Every day when Jamie Hendricks arrives home, she always checks her pantry and fills it up with food. A Minnesota woman creates a food pantry for the community who can’t afford food.
The food she fills in the pantry isn’t for her family; it’s for the people living in Saint Paul, Minnesota. Hendricks’ set the North End Free Pantry in the front yard of her house. She got the concept from “Little Free Libraries,” where neighbors lend and borrow books. But she has replaced books with food. A great number of people took the free food every day so she had to modify her small pantry with a large one.
“That told me that we have a much greater problem a much greater need in our society than what I had even imagined,” said Hendricks.
Every day when she gets home there’s always somethings gone, Hendricks said. In St. Paul, 20% of people live below the poverty line; that’s more than 8% above the national poverty rate.
Minnesota Woman Creates a Food Pantry
A neighbor of Jamie ‘Angelique Rush’ knows what it’s like to choose between paying bills and buying food for her husband and four kids. She heard about the pantry on Facebook. She’s tried food banks, but they have restricted hours and some demand proof of income.
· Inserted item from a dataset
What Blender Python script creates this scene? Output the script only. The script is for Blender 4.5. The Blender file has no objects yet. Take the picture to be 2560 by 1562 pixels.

So now she can easily get food for her kids from the pantry created by Hendricks.
According to recent research, approximately 40 million Americans are food insecure, indicating they cannot always afford food. Hendricks tells her life experience directed her to build the pantry for others.
“When we grew up, we didn’t have a lot of money,” she said. “That was the same when my daughters were young, but we always found a way to be able to make it and to be able to help other people.”
This inspiring act of kindness asks a question that what kind of world would we be living in if everyone did a small thing like Hendricks?